Sprint Lights Up Mobile 5G in Atlanta, Dallas-Fort Worth, Houston and Kansas City
Today Sprint’s on-the-go customers are among the first to experience the performance of mobile 5G, with the company to deliver fast download speeds in areas of Atlanta, Dallas-Fort Worth, Houston and Kansas City.
In the coming weeks, Sprint also expects to launch service in areas of Chicago, Los Angeles, New York City, Phoenix and Washington, D.C., covering approximately 2,180 square miles and 11.5 million people total across all 9 market areas.
Today service is available in the following locations:
- Atlanta: Sprint 5G covers approximately 150 square miles and 565,000 people from downtown to Dunwoody
- Dallas-Fort Worth: Sprint 5G covers approximately 575 square miles and 1.6 million people across the greater Dallas-Fort Worth area serving Irving and downtown Fort Worth, including Sundance Square, Las Colinas, and the North Dallas area from Preston Hollow to Addison.
- Houston: Sprint 5G covers approximately 165 square miles and 800,000 people across the cultural center of Houston from downtown to Memorial City Mall/City Centre Plaza.
- Kansas City: Sprint is the first wireless operator to launch 5G in its hometown, with service covering approximately 225 square miles and 625,000 people from downtown Kansas City, MO, to Overland Park, KS where the company is headquartered.
At the foundation of Sprint 5G is Massive MIMO, a technology that improves network capacity. Sprint is using 64T64R (64 transmitters 64 receivers) 5G Massive MIMO radios from Ericsson in Atlanta, Dallas-Fort Worth, Houston and Kansas City. These radios support split-mode, enabling Sprint to simultaneously deliver LTE Advanced and 5G NR service. Sprint’s 5G Massive MIMO radios run on its 2.5 GHz mid-band spectrum, and they are deployed on Sprint’s existing 4G cell sites, providing a nearly identical footprint for both 2.5 GHz LTE and 5G NR coverage.
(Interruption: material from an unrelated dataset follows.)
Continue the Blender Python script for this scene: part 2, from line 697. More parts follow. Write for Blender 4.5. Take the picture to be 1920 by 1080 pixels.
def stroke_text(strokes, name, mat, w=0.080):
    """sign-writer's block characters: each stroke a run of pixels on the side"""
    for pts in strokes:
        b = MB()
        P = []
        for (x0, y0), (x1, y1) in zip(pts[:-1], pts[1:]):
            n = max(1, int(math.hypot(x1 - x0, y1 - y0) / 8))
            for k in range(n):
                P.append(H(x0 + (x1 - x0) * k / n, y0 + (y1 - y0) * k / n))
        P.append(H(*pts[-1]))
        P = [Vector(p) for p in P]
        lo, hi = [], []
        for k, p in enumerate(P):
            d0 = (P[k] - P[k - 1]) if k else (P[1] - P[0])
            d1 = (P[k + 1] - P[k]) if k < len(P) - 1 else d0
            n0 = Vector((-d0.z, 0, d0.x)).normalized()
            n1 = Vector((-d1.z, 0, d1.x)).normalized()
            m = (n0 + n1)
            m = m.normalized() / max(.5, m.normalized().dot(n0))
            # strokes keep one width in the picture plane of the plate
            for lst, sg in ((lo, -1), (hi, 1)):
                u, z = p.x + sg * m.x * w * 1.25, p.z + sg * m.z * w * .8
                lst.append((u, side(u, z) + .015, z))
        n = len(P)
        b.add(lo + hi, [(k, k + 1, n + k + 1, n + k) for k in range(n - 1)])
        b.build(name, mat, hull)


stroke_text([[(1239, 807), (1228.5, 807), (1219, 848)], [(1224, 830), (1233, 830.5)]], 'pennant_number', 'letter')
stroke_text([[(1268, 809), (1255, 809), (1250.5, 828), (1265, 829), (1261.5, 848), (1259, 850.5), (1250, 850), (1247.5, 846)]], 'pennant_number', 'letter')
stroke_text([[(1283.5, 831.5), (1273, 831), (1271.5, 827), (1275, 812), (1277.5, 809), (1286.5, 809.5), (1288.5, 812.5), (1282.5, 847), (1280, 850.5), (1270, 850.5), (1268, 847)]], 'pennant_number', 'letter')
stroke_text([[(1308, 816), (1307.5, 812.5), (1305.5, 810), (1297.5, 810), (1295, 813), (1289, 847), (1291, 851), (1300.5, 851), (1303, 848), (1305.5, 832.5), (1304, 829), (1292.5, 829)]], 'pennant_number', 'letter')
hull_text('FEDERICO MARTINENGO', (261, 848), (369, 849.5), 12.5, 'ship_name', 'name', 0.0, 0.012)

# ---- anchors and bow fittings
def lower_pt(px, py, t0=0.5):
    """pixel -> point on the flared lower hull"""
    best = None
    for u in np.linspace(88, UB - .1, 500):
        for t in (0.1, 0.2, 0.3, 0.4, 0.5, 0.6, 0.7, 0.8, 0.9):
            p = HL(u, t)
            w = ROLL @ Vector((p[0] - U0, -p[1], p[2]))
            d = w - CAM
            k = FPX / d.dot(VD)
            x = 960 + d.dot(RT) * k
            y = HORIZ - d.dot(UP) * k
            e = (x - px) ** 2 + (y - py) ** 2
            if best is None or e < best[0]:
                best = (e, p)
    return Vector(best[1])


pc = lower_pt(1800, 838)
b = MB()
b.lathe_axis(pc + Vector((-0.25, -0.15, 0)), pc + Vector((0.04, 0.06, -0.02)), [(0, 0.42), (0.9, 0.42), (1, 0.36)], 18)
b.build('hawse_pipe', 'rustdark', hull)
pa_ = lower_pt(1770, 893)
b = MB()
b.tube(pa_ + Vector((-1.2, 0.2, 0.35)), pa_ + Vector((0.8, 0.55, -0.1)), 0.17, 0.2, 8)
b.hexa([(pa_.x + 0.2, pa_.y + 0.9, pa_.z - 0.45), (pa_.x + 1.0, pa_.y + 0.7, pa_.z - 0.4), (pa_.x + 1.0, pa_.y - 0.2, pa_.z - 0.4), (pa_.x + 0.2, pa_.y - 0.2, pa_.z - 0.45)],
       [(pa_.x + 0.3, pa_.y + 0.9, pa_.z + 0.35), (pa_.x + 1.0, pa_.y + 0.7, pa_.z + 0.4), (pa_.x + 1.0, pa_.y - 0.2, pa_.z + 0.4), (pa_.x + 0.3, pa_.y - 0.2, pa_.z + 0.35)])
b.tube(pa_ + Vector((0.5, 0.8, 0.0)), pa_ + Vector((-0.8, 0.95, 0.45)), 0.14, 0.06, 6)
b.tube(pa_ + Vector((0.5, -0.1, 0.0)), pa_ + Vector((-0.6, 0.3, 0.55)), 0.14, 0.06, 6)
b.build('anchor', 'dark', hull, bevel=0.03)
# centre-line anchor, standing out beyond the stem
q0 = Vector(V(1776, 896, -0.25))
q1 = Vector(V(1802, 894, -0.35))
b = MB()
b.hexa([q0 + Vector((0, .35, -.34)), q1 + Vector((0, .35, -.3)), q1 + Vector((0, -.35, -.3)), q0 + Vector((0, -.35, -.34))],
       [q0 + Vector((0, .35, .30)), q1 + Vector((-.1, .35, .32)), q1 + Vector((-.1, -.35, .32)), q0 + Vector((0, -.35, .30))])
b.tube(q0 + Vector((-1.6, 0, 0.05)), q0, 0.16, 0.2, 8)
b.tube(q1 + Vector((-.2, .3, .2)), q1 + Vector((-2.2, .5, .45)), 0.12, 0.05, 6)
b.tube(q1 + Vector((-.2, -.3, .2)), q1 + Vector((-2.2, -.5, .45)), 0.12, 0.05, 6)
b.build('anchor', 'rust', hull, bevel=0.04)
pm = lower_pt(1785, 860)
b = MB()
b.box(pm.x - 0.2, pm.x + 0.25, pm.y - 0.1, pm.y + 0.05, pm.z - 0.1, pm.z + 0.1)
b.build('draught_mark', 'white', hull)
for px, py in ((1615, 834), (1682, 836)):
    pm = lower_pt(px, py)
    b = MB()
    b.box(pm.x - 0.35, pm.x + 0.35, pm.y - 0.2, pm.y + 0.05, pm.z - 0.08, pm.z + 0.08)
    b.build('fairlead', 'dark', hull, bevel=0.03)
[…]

Sprint's customers can experience 5G mobility with LG V50 ThinQ 5G, HTC 5G Hub, and this summer, Samsung Galaxy S10 5G.
Rivals Verizon and AT&T have concentrated their launch 5G efforts on millimeter-wave technology, which delivers truly next-level data speeds that can exceed 1Gbps — but with the trade-off of extremely spotty coverage.
In Verizon’s case, coverage is strong when you’re in close proximity to one of its 5G nodes, but quickly drops off as you move away and disappears entirely once the node is out of sight. Indoor coverage is also essentially nonexistent, with Verizon falling back to LTE speeds since windows and walls are enough to defeat millimeter wave.
By contrast, Sprint is using what it calls “split mode” to allow devices to combine 5G NR and LTE Advanced for faster download speeds and, more importantly, 5G coverage that’s somewhat consistent. Sprint isn’t relying on the same high-frequency millimeter-wave tech as Verizon and AT&T at the moment. Instead, it’s building 5G on top of its mid-band 2.5GHz wireless spectrum.
Sprint’s promise is that its 5G network will be up to five times faster than LTE.